Os 300 anos do dízimo de Urgezes: onde eles já vão…


Tenho visto repetida, por estes dias, a indicação e que o dízimo de Urgezes que, antigamente, era pago pelo rendeiro da dizimaria a que a Colegiada tinha direito naquela freguesia, está umbilicalmente ligado às festas que os estudantes de Guimarães dedicam ao seu padroeiro, foi documentado, pela primeira vez, no ano de 1717. Esta informação parte do que escreveu A. L. de carvalho na sua obra “O São Nicolau dos Estudantes”, de 1965, onde se lê, na página 65:

Segue-se outro lançamento, no ano de 1717, referente ao mesmo rendeiro:
“…e outro sim ele rendeiro satisfará nos estudantes do Senhor S. Nicolau pelo seu dia a porção que é obrigado com toda a boa satisfação, como é uso e costume.”

O rendeiro que assumia tal obrigação seria João Francisco, tecelão da Caldeiro e o documento que A. L. De carvalho cita é o livro dos Assentos dos Arrendamentos das Igrejas, Capelas e Ermidas.
A fazer fé no que escreveu o autor na mesma página, antes de nos dar aquela informação, este não seria o primeiro, uma vez que haveria um outro, anterior, onde leu (página 66):

O primeiro lançamento indica-nos como arrendatário João Francisco, da Caldeiroa, tecelão,
E acrescenta esta cláusula da obrigação contratual:
“…  satisfará aos estudantes do Senhor S. Nicolau, pelo seu dia, a porção que é abrigado com toda a boa satisfação, como é uso e costume e foi sempre.”

Socorrendo-me das transcrições do notabilíssimo paleógrafo vimaranense João Lopes de Faria, posso afirmar que o que escreveu A. L. de Carvalho tem algumas incorrecções e lacunas de informação, a saber:
a) O rendeiro da dizimária de Urgezes da Colegiada de Guimarães em 1717 não era o tal tecelão João Francisco, da Caldeiroa, mas sim Gonçalo de Abreu, do lugar de Montezinhos de S. Miguel das Caldas de Vizela.

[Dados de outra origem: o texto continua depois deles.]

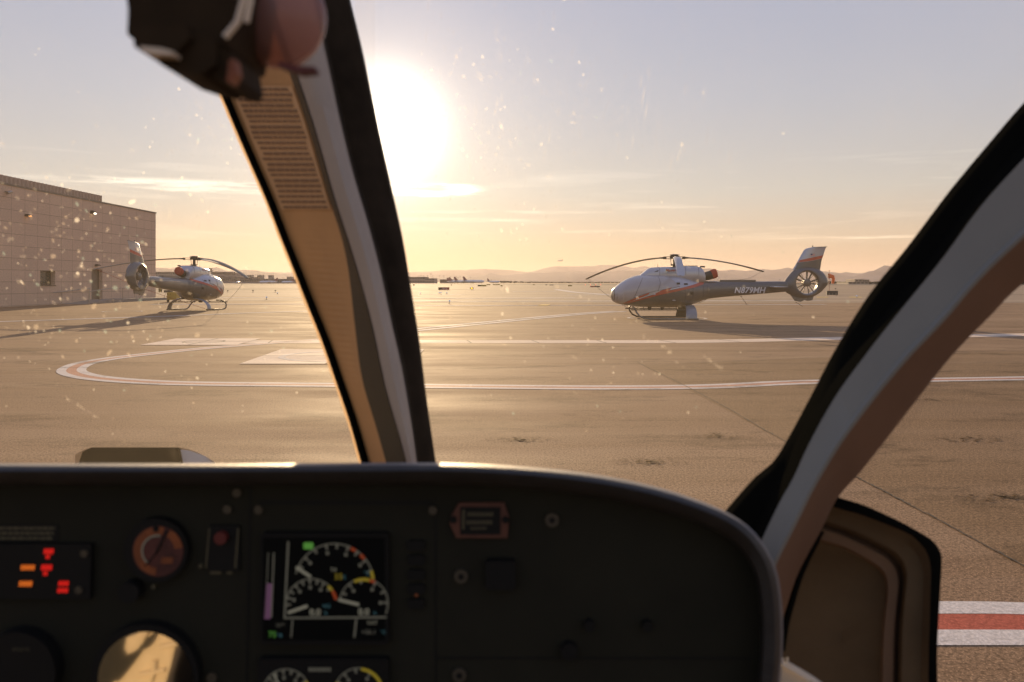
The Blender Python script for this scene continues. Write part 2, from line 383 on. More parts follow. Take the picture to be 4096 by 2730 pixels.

Foi-lhe outorgado, no dia 7 de Julho de 1716, um contrato que vigorou até à assinatura de um novo, em 3 de Julho de 1719, em que o arrendatário foi João Machado de Miranda, homem de negócio, dos infanções e da governança da vila de Guimarães;
b) O segundo lançamento que A. L. de Carvalho transcreve, sem indicar data, foi lavrado a 8 de Janeiro de 1734;
c) O registo que indica como sendo de 1817 tem, efectivamente, a data de 28 de Julho de 1737.
Este João Francisco, tecelão, morador na rua Caldeiroa, era natural da freguesia de Urgezes, onde nasceu no dia 18 de Julho de 1695. Casou, em segundas núpcias, com Maria Castro, a 20 de Março de 1718, na freguesia de S. Sebastião. Baptizou nove filhos, dos quais o primeiro se chamou Nicolau. Foi rendeiro dos dízimos a que a Colegiada de Guimarães tinha direito em Urgezes entre 1734 e 1746, tendo falecido em 1744, ainda na vigência do seu último contrato de arrendamento, cujos direitos e obrigações transitaram para os seus herdeiros.
Logo, nada há que indique que o registo referente ao dízimo dos estudantes mais antigo seja do ano de 1717. O registo mais antigo dos arrendamentos trienais da dizimária de Santo Estêvão de Urgezes feitos pelo Cabido que João Lopes de Faria encontrou tem a data de 12 de Janeiro de 1675, embora nada diga sobre a renda dos coreiros e estudantes. Porém, como o contrato de 1734 diz, referindo-se ao pagamento desta obrigação contratual, que deve ser efectuado como “foi sempre”, será lícito concluir-se que já assim era, pelo menos, em 1675. Assim sendo, o dízimo de Urgezes não fez 300 anos em 2017. Fará, pelo menos, 343 anos no próximo dia 12 de Janeiro…
Porém, se se optar pela data  do primeiro registo a fazer-lhe referência específica que conhecemos, temos que ir até ao ano de 1734. Por essa via, ainda faltam 17 anos para 300.